EXCLUSIVELY BY EXCALIBUR
Having spent half the summer safely hidden behind my uncle's dark, oversized "Excalibur" sunglasses, I'm left feeling naked and exposed on these dimmer days. Suddenly the movements of my eyes are no longer secret, and it takes me a minute to remember that the person across the bus from me can actually see me looking them up and down, nibbling their personal appearance like a mystery danish. Rasperry? Strawberry? Prune? So what if I am nibbling? Don't most people dress to be nibbled in the first place? It's probably all in my mind, but the looks they shoot back are reprimanding and defensive : Hey, you nibbler, I was saving this for the lunch of my own self-perception. Back off.
And now, because my blogging was interrupted, and the train of thought lost forever, I will discuss fruit:
Mango was probably the most intense person I'd ever met. She thrived off of and radiated intensity - it was an airborne contagion that seeped through the pores of your skin in her presence, and entered your bloodstream directly. With Mango, there was no such thing as a casual conversation - the girl was incapable of shooting the breeze or passing the time. Every moment, every subject, was novel and astounding, worthy of the most profound wonder and awe.
"Fruit," she'd say. "Fruit," her eyes widening with the madness of an enclosing serial killer, "The most amazing fruit experience I've ever had was with a papaya." Her words fell with measured cadence; her hand would grip the arm of your chair and those crazed eyes would look deep into your own. "This papaya, it wasn't a normal papaya, it was the richest, reddest papaya I've ever seen ... it was so red - like dark, oxygen-rich blood!" As these words sank in you would suddenly become aware that your own eyes had widened enough to instigate a headache, the hairs on your arms would rise in fascination and anticipation - all for this bloody papaya.
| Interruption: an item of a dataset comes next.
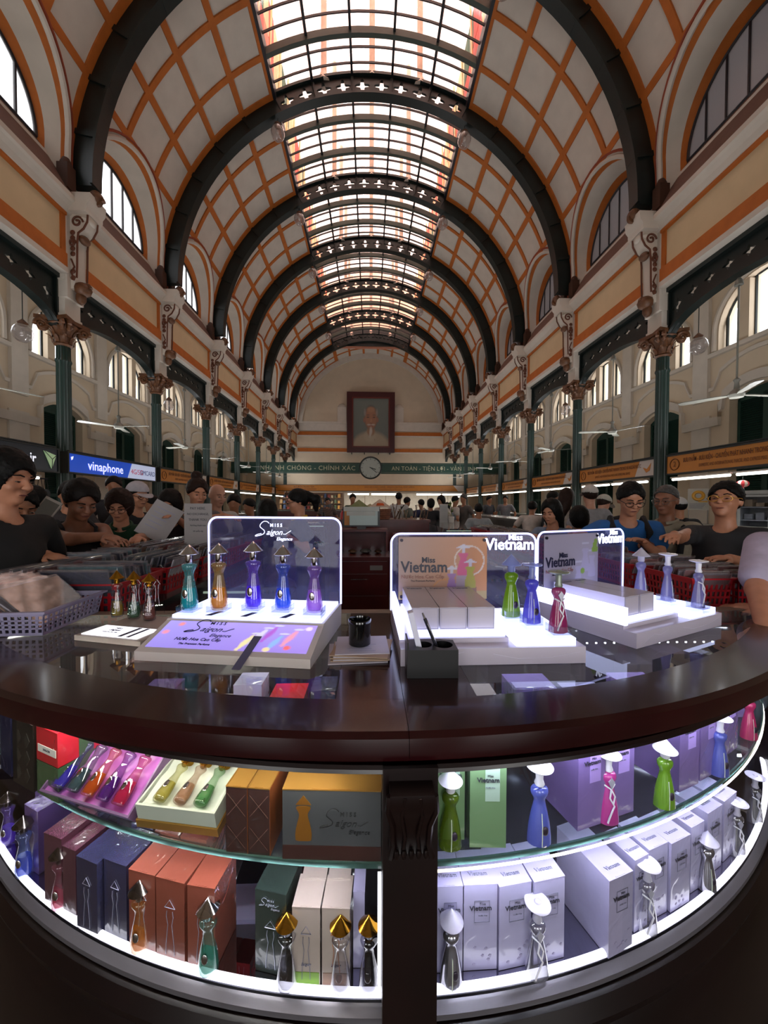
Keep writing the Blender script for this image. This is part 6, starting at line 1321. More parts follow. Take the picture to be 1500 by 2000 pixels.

"And then," she'd continue, "I took a bite, and it was the most sensual fruit eating I've ever experienced - I mean really, really sensual. The flesh had this musky smell to it, and it was so soft, and so sweet ... and it got me thinking about how in some cultures the papaya is, like, a symbol of a woman, and i totally understood it. It was really amazing..."
And then she would plunge from the depths of fructal intensity into the basin of cultural intensity, all the while holding you hostage with those enormous and furious eyes.